Analysts note that throughout recent decades, as the country’s commercial shipyards closed or downsized, the domestic supplier network, skilled workforce and naval design expertise supporting both commercial and military vessels also contracted. This contraction, officials argued, has left military shipbuilders increasingly dependent on smaller supplier pools and single-source components, contributing to rising costs and production delays.
“The cost of building naval warships has gone up, far outpacing inflation,” one senior official said, attributing part of the increase to the loss of adjacent commercial shipbuilding activity. By expanding commercial orders and modernizing shipyard infrastructure, officials said, the government hopes to create economies of scale benefiting both commercial operators and the military.
Historically, some shipyards in the country operated as dual-use facilities, building commercial vessels alongside military ships—a model officials said helped sustain larger workforces and more resilient supply chains. While the maritime plan focuses primarily on commercial shipping, administration officials said they expect downstream benefits for military shipbuilding as the industrial base expands.
The decline in shipbuilding capacity has been decades in the making, observers note. Following the Second World War, the nation maintained dozens of major commercial shipyards. Today, reportedly only a small number remain capable of building large oceangoing vessels.

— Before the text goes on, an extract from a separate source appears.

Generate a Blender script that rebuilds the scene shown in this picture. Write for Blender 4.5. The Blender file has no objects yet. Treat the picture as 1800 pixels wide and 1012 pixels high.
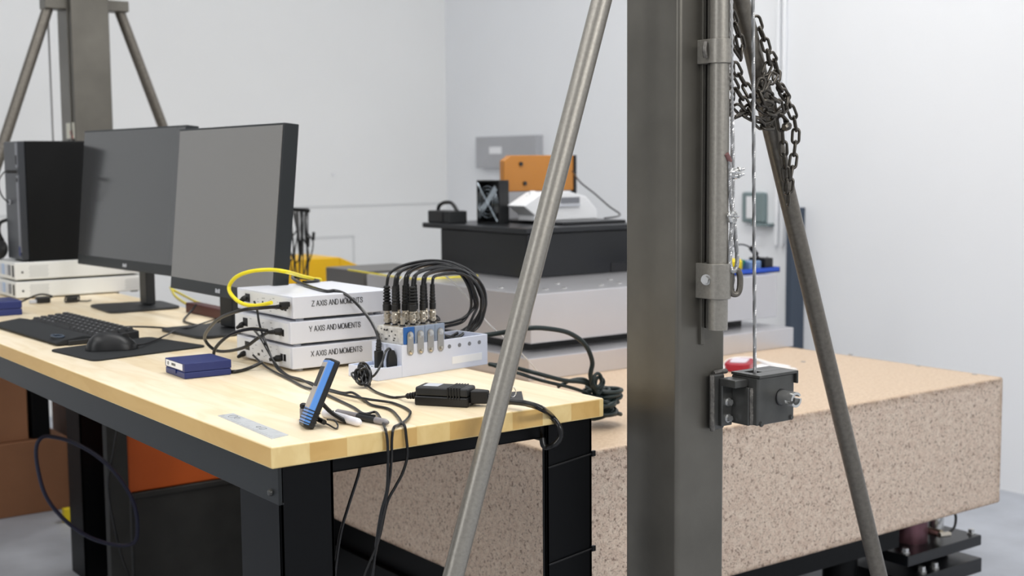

In the defense sector, production has consolidated into a handful of primary facilities. Just two shipbuilders construct the navy’s nuclear-powered aircraft carriers and submarines, while surface combatants are built at only a few additional yards.
The strain on shipbuilding has drawn increasingly pointed warnings from military leadership. The naval secretary has cautioned that shipyards must “act like we’re at war” as rival powers rapidly expand their fleets and modernize production lines.
According to intelligence assessments, the primary regional competitor’s shipbuilding capacity now reportedly exceeds that of the country by more than 200 times—a gap analysts say reflects heavy state investment in automated, AI-enabled shipyards capable of producing vessels at a pace the domestic industrial base has struggled to match.
Meanwhile, the navy continues to face submarine production delays and supply-chain bottlenecks that have slowed delivery of key programs, underscoring the challenges officials say must be addressed if the nation is to regain maritime competitiveness, according to defense industry observers.